March 28, 2012

Euro-Area Ministers to Decide This Week on Future of Firewall

Euro-area finance ministers will meet in Copenhagen on March 30 to weigh whether to expand the 17-nation region’s financial crisis firewall. At stake is the future of the region’s two rescue funds, the temporary European Financial Stability Facility and its permanent successor, the European Stability Mechanism.


The current ceiling on overall rescue lending is 500 billion euros ($661 billion), which is the size allotted to the ESM.

It can be changed at any time by mutual agreement of euro- area finance ministers, who have said they will decide on a strategy by the end of March.

The EFSF has committed 192 billion euros so far to rescue programs in Greece, Ireland and Portugal, leaving 248 billion euros uncommitted out of its 440 billion-euro total capacity.

It also has two leverage programs that so far have not been requested or used.

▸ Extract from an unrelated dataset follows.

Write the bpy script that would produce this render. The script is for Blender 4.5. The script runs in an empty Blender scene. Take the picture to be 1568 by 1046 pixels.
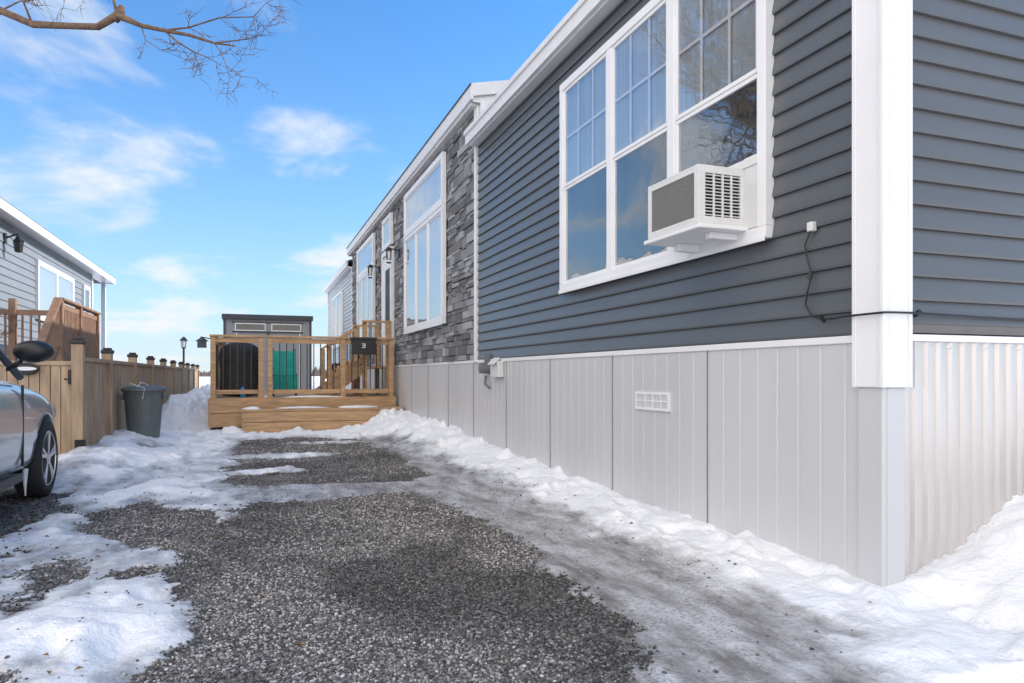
import bpy, bmesh, math, random
import numpy as np
from mathutils import Vector, Matrix
random.seed(7); rng=np.random.default_rng(5)
S=bpy.context.scene; COL=S.collection
S.view_settings.view_transform='Standard'; S.view_settings.look='None'; S.view_settings.exposure=0

# ---------------------------------------------------------------- materials
def newmat(name):
    m=bpy.data.materials.new(name); m.use_nodes=True
    nt=m.node_tree; b=nt.nodes['Principled BSDF']; return m,nt,b
def N(nt,t,**k):
    n=nt.nodes.new(t)
    for a,v in k.items(): setattr(n,a,v)
    return n
def mat(name,col,rough=.6,metal=0,var=.12,nscale=8,bump=.0,bscale=60,coat=0,stretch=(1,1,1),spec=.5):
    m,nt,b=newmat(name); L=nt.links.new
    tc=N(nt,'ShaderNodeTexCoord'); mp=N(nt,'ShaderNodeMapping'); mp.inputs['Scale'].default_value=stretch
    L(tc.outputs['Object'],mp.inputs['Vector'])
    no=N(nt,'ShaderNodeTexNoise'); no.inputs['Scale'].default_value=nscale; no.inputs['Detail'].default_value=6
    L(mp.outputs[0],no.inputs['Vector'])
    mr=N(nt,'ShaderNodeMapRange'); mr.inputs['From Min'].default_value=.3; mr.inputs['From Max'].default_value=.7
    mr.inputs['To Min'].default_value=1-var; mr.inputs['To Max'].default_value=1+var
    L(no.outputs['Fac'],mr.inputs['Value'])
    mx=N(nt,'ShaderNodeVectorMath',operation='SCALE'); mx.inputs[0].default_value=col[:3]
    L(mr.outputs[0],mx.inputs['Scale']); L(mx.outputs[0],b.inputs['Base Color'])
    b.inputs['Roughness'].default_value=rough; b.inputs['Metallic'].default_value=metal
    b.inputs['Coat Weight'].default_value=coat; b.inputs['Coat Roughness'].default_value=.05
    b.inputs['Specular IOR Level'].default_value=spec
    if bump>0:
        n2=N(nt,'ShaderNodeTexNoise'); n2.inputs['Scale'].default_value=bscale; n2.inputs['Detail'].default_value=5
        L(mp.outputs[0],n2.inputs['Vector'])
        bp=N(nt,'ShaderNodeBump'); bp.inputs['Strength'].default_value=bump; bp.inputs['Distance'].default_value=.01
        L(n2.outputs['Fac'],bp.inputs['Height']); L(bp.outputs[0],b.inputs['Normal'])
    return m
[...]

Here is a summary of some of the options under discussion:

* Do nothing: The rescue ceiling would stay at 500 billion euros and the EFSF’s 192 billion euros in commitment would be deducted from that total. So the ESM would have 308 billion euros of emergency capacity remaining.

* Partial combination: Raise the rescue ceiling to 692 billion euros, to include the ESM and also the EFSF’s existing 192 billion euros in commitments. This way, the ESM could start fresh with its full 500 billion euros available.

* Maximum combination: Raise the rescue ceiling to 940 billion euros by adding the EFSF’s uncommitted 248 billion euros on top of the 192 billion euros that have been committed and the ESM’s 500 billion euros.

Of the total rescue amount, there would be 748 billion euros available for new projects through June 30, 2013.

At that point, the EFSF will no longer be able to make new loans. The ceiling would then be reduced to the ESM’s 500 billion euros plus the total of EFSF lending by that time.